First-ever LEO attends MacDill Airman Leadership School

  • Published
  • By Senior Airman Adam R. Shanks
  • 6th Air Refueling Wing Public Affairs

Looking at Airman Leadership School’s Class 20A at MacDill Air Force Base, Florida, one would see many bright-eyed faces. Uniforms are crisp and serviceable. Personal appearance is sharp and presentable. They’re displaying themselves as the new front-line supervisors they are soon to become, once they’ve broken into the NCO tier.

But one man in attendance stands out from the rest.

He has a uniform complete with a nametape and chevrons on his sleeve, but the left side of his chest reads: Hillsborough County Sheriff’s Office.

Cpl. Tommy Herr, the first-ever law enforcement officer to attend the Chief Master Sgt. Aubert E. Dozier Airman Leadership School at MacDill, joined Class 20A to offer his perspective while also gaining knowledge from professional military education.

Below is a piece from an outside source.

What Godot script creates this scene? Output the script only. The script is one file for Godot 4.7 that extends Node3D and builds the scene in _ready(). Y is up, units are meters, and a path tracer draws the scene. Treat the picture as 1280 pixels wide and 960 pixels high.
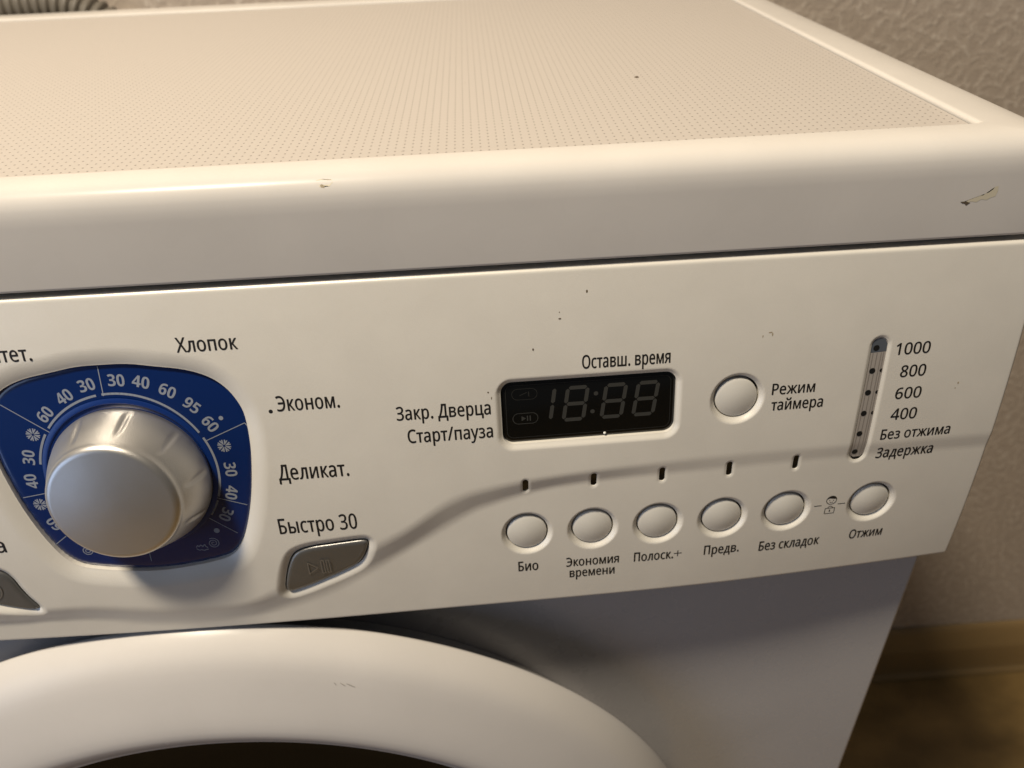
extends Node3D
# A washing machine seen close from above its control panel. Metres; the top of the lid is y = 0, the middle of the machine x = 0, the front of the lid z = 0.

const FLOOR_Y := -0.85
const WALL_Z := -0.40
const GAP_Y := -0.0331      # top edge of the control panel
const FOOT_Y := -0.1635     # bottom edge of the control panel
const SIDE_X := 0.2985
const BAND_X := [-0.3, -0.06, -0.032, -0.0035, 0.025, 0.04, 0.06, 0.086, 0.104, 0.115, 0.143, 0.2, 0.258, 0.3]
const BAND_TOP := [-0.1451, -0.1459, -0.1447, -0.1476, -0.1483, -0.1421, -0.1331, -0.1213, -0.1097, -0.1065, -0.1035, -0.1011, -0.1016, -0.1021]
const BAND_LOW := [-0.1558, -0.1555, -0.156, -0.1612, -0.1595, -0.1574, -0.1503, -0.1354, -0.1247, -0.1187, -0.1115, -0.1092, -0.1091, -0.1106]
const BASE := Vector3(0, FLOOR_Y, -0.17)   # where the machine stands

var M := {}
var machine: Node3D
var panel: MeshInstance3D
var taken := {}
var fonts := {}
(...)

“As an HCSO first-line supervisor, it was an absolute honor to have been given the opportunity to attend ALS at MacDill,” said Herr. “Throughout my experience, I was welcomed and encouraged by all levels of Air Force command.”

Master Sgt. Matthew Orlando, the ALS commandant at MacDill AFB, was one of the leaders that encouraged Herr to join.

“It was fantastic to have Cpl. Herr join our class and the program,” remarked Orlando. “He already had around 15 years of experience and he really brought a different perspective that enhanced the course.”

Orlando explained that he’s been working to invite local Tampa agencies to send a person to ALS, and Herr happened to be the first.

“It was an easy sell; what we’re teaching poses a huge value to Airmen, but to a law enforcement supervisor as well,” said Orlando. “I’m trying to create a total force aspect of our class, so having active duty, guard, reserve joint partners such as the U.S. Navy or U.S. Coast Guard and local law enforcement builds upon our community partnership.”

Although he had zero military experience beforehand, the way ALS is structured allows soon-to-be supervisors to gain the proper knowledge to lead others, no matter what uniform they wear.

“I enjoy attending different leadership classes and learning new perspectives to help continue my leadership development,” said Herr. “ALS was suggested by members of my training division and they indicated that it would be a rewarding, yet challenging experience.”

During class discussions, Air Force culture and core values were talked about extensively. Despite Herr not being an Airman himself, he was still able to take in the ideations of military service.

“I’ve worked to become a Florida Law Enforcement instructor, and overall I was impressed with the course’s structure and implementation,” said Herr. “The course promoted the development and retention of information and tactics that were taught during instructor-led discussions.”

Herr explained that one thing that stood out to him most during his time in ALS, was the professionalism and respect that everyone displayed towards one another.

“During our physical training, everyone worked together and encouraged each other to excel,” said Herr. “ALS did an excellent job of encouraging teamwork and healthy competition within both flights of students.”

ALS physical training has the reputation of being intense, but friendly competition came in forms of “gatorball” and volleyball.

“I enjoyed playing those, especially because we won,” laughed Herr. “But my final highlight of the course was graduation, what an electrifying crowd and experience.”

After 192 hours of training in ALS, Herr graduated with 27 other service members and even earned the school’s only Commandant Award.

“Herr performed with the tenacity and tact of a great supervisor during his time with us,” added Orlando. “No matter what uniform he wears, I’m confident in his ability to lead and mentor his fellow law enforcement officers, and even Airmen.”